Dive Brief:
- The University of Wisconsin-Madison is responding to competitive pressure from other states' flagship institutions by increasing its merit aid allotment for talented in-state students and high-performing out-of-staters it wants to recruit.
- New America Foundation’s Stephen Burd writes for The Hechinger Report that this is bad for all of public higher education — where the practice is increasingly common — as low-income and working-class students see less money for their own seats at state schools.

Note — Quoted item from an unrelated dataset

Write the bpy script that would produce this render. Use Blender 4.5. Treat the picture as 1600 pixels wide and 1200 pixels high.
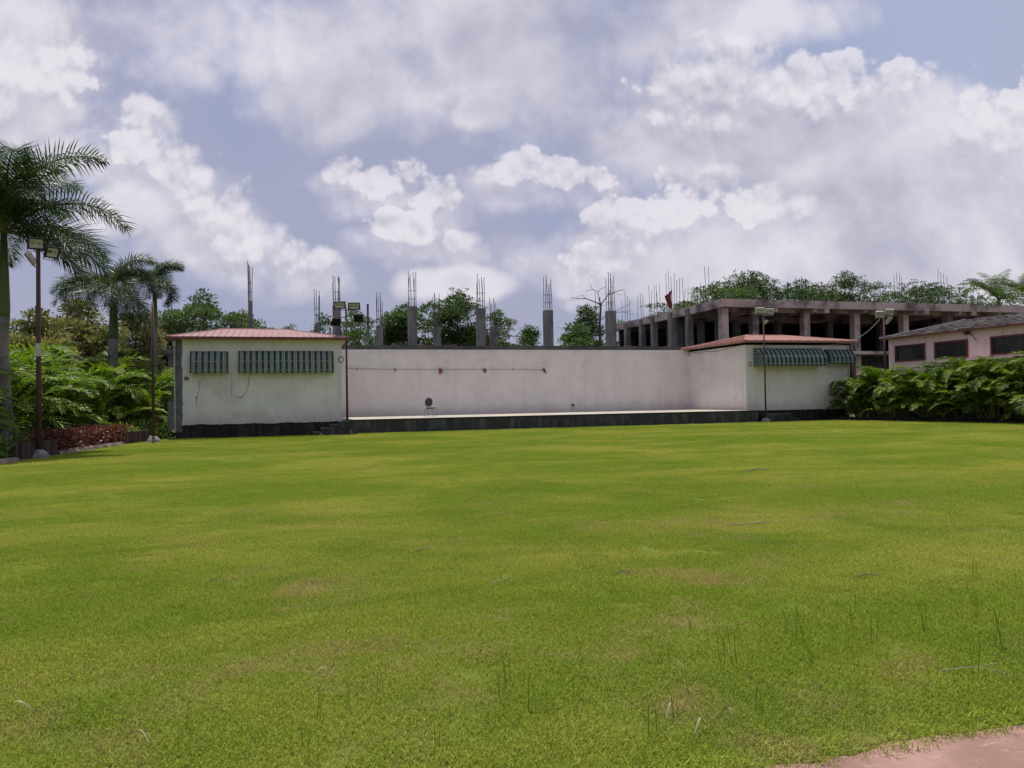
import bpy, math, random
from mathutils import Vector, Matrix, noise
R = math.radians
random.seed(7)
S = bpy.context.scene
for o in list(bpy.data.objects):
    bpy.data.objects.remove(o)

# ------------------------------------------------------------------ camera
# world axes follow the site: x along the stage front, y towards the back wall
YAW, PITCH, ROLL, EYE = R(-16.5), math.atan(26 / 1200), R(-1.0), 1.5
cd = bpy.data.cameras.new('camera')
cam = bpy.data.objects.new('camera', cd)
S.collection.objects.link(cam)
cd.sensor_width = 36
cd.lens = 27
cd.clip_start = 0.05
cd.clip_end = 3000
CM = Matrix.Rotation(YAW, 4, 'Z') @ Matrix.Rotation(math.pi / 2 + PITCH, 4, 'X') @ Matrix.Rotation(ROLL, 4, 'Z')
cam.matrix_world = Matrix.Translation((0, 0, EYE)) @ CM
S.camera = cam
FW = Vector((math.sin(-YAW), math.cos(YAW), 0))
RT = Vector((math.cos(YAW), math.sin(YAW), 0))


def ray(px, py):
    return (CM.to_3x3() @ Vector(((px - 800) / 1200, (600 - py) / 1200, -1)))


def hy(px, py, Y):
    d = ray(px, py); t = Y / d.y
    return Vector((d.x * t, Y, EYE + d.z * t))


def hx(px, py, X):
    d = ray(px, py); t = X / d.x
    return Vector((X, d.y * t, EYE + d.z * t))


def hz(px, py, Z=0.0):
    d = ray(px, py); t = (Z - EYE) / d.z
    return Vector((d.x * t, d.y * t, Z))


# ------------------------------------------------------------------ node helpers
class NT:
    def __init__(s, tree):
        s.t = tree; s.n = tree.nodes; s.l = tree.links

    def new(s, typ, **kw):
        n = s.n.new(typ)
        for k, v in kw.items():
            setattr(n, k, v)
        return n

    def put(s, sock, v):
        if isinstance(v, bpy.types.NodeSocket):
            s.l.new(v, sock)
        else:
            sock.default_value = v

    def math(s, op, a, b=0.0, c=None, clamp=False):
        n = s.new('ShaderNodeMath', operation=op, use_clamp=clamp)
        s.put(n.inputs[0], a); s.put(n.inputs[1], b)
        if c is not None:
            s.put(n.inputs[2], c)
        return n.outputs[0]

    def vm(s, op, a, b=(0, 0, 0), out=0):
        n = s.new('ShaderNodeVectorMath', operation=op)
        s.put(n.inputs[0], a)
        if op == 'SCALE':
            s.put(n.inputs['Scale'], b)
        else:
            s.put(n.inputs[1], b)
        return n.outputs[out]

    def noise(s, vec, scale, detail=4.0, rough=0.5, dist=0.0, col=False):
        n = s.new('ShaderNodeTexNoise')
        if vec is not None:
            s.put(n.inputs['Vector'], vec)
        n.inputs['Scale'].default_value = scale
        n.inputs['Detail'].default_value = detail
        n.inputs['Roughness'].default_value = rough
        n.inputs['Distortion'].default_value = dist
        return n.outputs['Color' if col else 'Fac']

    def ramp(s, v, a, b, lo=0.0, hi=1.0, smooth=True):
        n = s.new('ShaderNodeMapRange')
        n.interpolation_type = 'SMOOTHSTEP' if smooth else 'LINEAR'
        s.put(n.inputs[0], v); s.put(n.inputs[1], a); s.put(n.inputs[2], b)
        s.put(n.inputs[3], lo); s.put(n.inputs[4], hi)
        return n.outputs[0]

    def mix(s, f, a, b, blend='MIX'):
        n = s.new('ShaderNodeMix', data_type='RGBA', blend_type=blend)
        s.put(n.inputs[0], f)
        for i, v in ((6, a), (7, b)):
            if not isinstance(v, bpy.types.NodeSocket) and len(v) == 3:
                v = (*v, 1)
            s.put(n.inputs[i], v)
        return n.outputs[2]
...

- UW-Madison won a waiver from the system’s Board of Regents in October to temporarily ignore a cap on out-of-state students, which could further disadvantage less-privileged students who live in-state and attend less-impressive high schools — a reality that Burd says other state systems should be wary of, too.
Dive Insight:
Public higher education systems have taken serious hits in state funding since the recession, when tight budgets left little room for discretionary spending. While funding of the K-12 system is often enshrined in state law, postsecondary institutions are generally forced to take the leftovers, which in recent years have been far from enough. Alaska and North Dakota are the only two states that spend at least as much on higher education now, per student, than they did before the recession, according to an analysis by the Young Invincibles.
A slow, upward trend is evident in postsecondary financing, however, as 36 states are spending more this year than last year.
The problem for flagships, of course, is that they are competing against high-performing private institutions. Out-of-state students, even with merit aid, pay more than their in-state peers to attend the institutions and they are increasingly being tapped as revenue sources, much like international students.